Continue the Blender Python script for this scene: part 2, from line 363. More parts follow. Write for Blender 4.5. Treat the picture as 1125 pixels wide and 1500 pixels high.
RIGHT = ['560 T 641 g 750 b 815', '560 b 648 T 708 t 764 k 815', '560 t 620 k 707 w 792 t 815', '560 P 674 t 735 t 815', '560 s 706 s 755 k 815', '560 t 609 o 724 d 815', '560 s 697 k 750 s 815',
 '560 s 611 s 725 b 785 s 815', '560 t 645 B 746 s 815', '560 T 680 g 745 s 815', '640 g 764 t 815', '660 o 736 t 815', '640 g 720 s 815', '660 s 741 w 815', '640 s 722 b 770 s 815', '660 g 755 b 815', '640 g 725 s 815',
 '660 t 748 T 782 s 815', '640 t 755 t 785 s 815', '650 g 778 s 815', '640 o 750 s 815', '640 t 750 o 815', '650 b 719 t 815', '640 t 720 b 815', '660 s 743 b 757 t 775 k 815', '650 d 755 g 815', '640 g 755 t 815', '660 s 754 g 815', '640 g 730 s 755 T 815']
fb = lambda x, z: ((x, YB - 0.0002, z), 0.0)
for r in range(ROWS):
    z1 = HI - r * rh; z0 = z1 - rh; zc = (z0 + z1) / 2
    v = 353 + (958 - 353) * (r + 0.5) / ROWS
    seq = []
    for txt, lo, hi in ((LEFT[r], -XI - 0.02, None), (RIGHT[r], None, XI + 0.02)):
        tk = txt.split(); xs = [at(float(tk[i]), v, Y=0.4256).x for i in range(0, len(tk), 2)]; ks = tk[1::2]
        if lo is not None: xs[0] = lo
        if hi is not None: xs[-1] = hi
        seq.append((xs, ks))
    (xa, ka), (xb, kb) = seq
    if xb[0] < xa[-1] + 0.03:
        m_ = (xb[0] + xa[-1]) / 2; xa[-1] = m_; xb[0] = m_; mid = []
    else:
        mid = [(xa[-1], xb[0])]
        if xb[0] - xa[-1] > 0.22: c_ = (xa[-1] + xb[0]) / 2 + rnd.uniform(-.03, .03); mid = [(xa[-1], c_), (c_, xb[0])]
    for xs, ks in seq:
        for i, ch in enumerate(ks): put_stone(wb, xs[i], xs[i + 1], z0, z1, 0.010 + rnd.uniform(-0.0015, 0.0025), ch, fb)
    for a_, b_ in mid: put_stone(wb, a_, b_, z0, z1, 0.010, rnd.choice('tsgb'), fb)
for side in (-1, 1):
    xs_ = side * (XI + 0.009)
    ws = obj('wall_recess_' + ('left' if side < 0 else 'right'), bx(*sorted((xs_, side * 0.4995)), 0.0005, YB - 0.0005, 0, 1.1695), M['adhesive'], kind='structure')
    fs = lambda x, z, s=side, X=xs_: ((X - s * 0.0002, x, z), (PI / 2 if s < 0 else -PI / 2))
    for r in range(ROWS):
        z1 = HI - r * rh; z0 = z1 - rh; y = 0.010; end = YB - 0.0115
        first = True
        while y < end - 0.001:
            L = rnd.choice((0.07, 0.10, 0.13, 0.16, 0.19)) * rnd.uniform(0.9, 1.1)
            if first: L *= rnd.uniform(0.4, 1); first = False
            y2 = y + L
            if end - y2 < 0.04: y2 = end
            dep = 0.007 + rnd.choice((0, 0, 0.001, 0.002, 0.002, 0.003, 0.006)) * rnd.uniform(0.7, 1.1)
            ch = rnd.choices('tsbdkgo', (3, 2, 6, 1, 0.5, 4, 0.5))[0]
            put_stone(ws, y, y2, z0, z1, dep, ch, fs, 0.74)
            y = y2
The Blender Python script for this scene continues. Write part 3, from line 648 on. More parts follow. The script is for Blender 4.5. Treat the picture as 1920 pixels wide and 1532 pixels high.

+ + +

### Short problem
Copy every line verbatim.

### Problem solution
Continue the Blender Python script for this scene: part 2, from line 363. More parts follow. Write for Blender 4.5. Treat the picture as 1125 pixels wide and 1500 pixels high.
RIGHT = ['560 T 641 g 750 b 815', '560 b 648 T 708 t 764 k 815', '560 t 620 k 707 w 792 t 815', '560 P 674 t 735 t 815', '560 s 706 s 755 k 815', '560 t 609 o 724 d 815', '560 s 697 k 750 s 815',
 '560 s 611 s 725 b 785 s 815', '560 t 645 B 746 s 815', '560 T 680 g 745 s 815', '640 g 764 t 815', '660 o 736 t 815', '640 g 720 s 815', '660 s 741 w 815', '640 s 722 b 770 s 815', '660 g 755 b 815', '640 g 725 s 815',
 '660 t 748 T 782 s 815', '640 t 755 t 785 s 815', '650 g 778 s 815', '640 o 750 s 815', '640 t 750 o 815', '650 b 719 t 815', '640 t 720 b 815', '660 s 743 b 757 t 775 k 815', '650 d 755 g 815', '640 g 755 t 815', '660 s 754 g 815', '640 g 730 s 755 T 815']
fb = lambda x, z: ((x, YB - 0.0002, z), 0.0)
for r in range(ROWS):
    z1 = HI - r * rh; z0 = z1 - rh; zc = (z0 + z1) / 2
    v = 353 + (958 - 353) * (r + 0.5) / ROWS
    seq = []
    for txt, lo, hi in ((LEFT[r], -XI - 0.02, None), (RIGHT[r], None, XI + 0.02)):
        tk = txt.split(); xs = [at(float(tk[i]), v, Y=0.4256).x for i in range(0, len(tk), 2)]; ks = tk[1::2]
        if lo is not None: xs[0] = lo
        if hi is not None: xs[-1] = hi
        seq.append((xs, ks))
    (xa, ka), (xb, kb) = seq
    if xb[0] < xa[-1] + 0.03:
        m_ = (xb[0] + xa[-1]) / 2; xa[-1] = m_; xb[0] = m_; mid = []
    else:
        mid = [(xa[-1], xb[0])]
        if xb[0] - xa[-1] > 0.22: c_ = (xa[-1] + xb[0]) / 2 + rnd.uniform(-.03, .03); mid = [(xa[-1], c_), (c_, xb[0])]
    for xs, ks in seq:
        for i, ch in enumerate(ks): put_stone(wb, xs[i], xs[i + 1], z0, z1, 0.010 + rnd.uniform(-0.0015, 0.0025), ch, fb)
    for a_, b_ in mid: put_stone(wb, a_, b_, z0, z1, 0.010, rnd.choice('tsgb'), fb)
for side in (-1, 1):
    xs_ = side * (XI + 0.009)
    ws = obj('wall_recess_' + ('left' if side < 0 else 'right'), bx(*sorted((xs_, side * 0.4995)), 0.0005, YB - 0.0005, 0, 1.1695), M['adhesive'], kind='structure')
    fs = lambda x, z, s=side, X=xs_: ((X - s * 0.0002, x, z), (PI / 2 if s < 0 else -PI / 2))
    for r in range(ROWS):
        z1 = HI - r * rh; z0 = z1 - rh; y = 0.010; end = YB - 0.0115
        first = True
        while y < end - 0.001:
            L = rnd.choice((0.07, 0.10, 0.13, 0.16, 0.19)) * rnd.uniform(0.9, 1.1)
            if first: L *= rnd.uniform(0.4, 1); first = False
            y2 = y + L
            if end - y2 < 0.04: y2 = end
            dep = 0.007 + rnd.choice((0, 0, 0.001, 0.002, 0.002, 0.003, 0.006)) * rnd.uniform(0.7, 1.1)
            ch = rnd.choices('tsbdkgo', (3, 2, 6, 1, 0.5, 4, 0.5))[0]
            put_stone(ws, y, y2, z0, z1, dep, ch, fs, 0.74)
            y = y2
The Blender Python script for this scene continues. Write part 3, from line 648 on. More parts follow. The script is for Blender 4.5. Treat the picture as 1920 pixels wide and 1532 pixels high.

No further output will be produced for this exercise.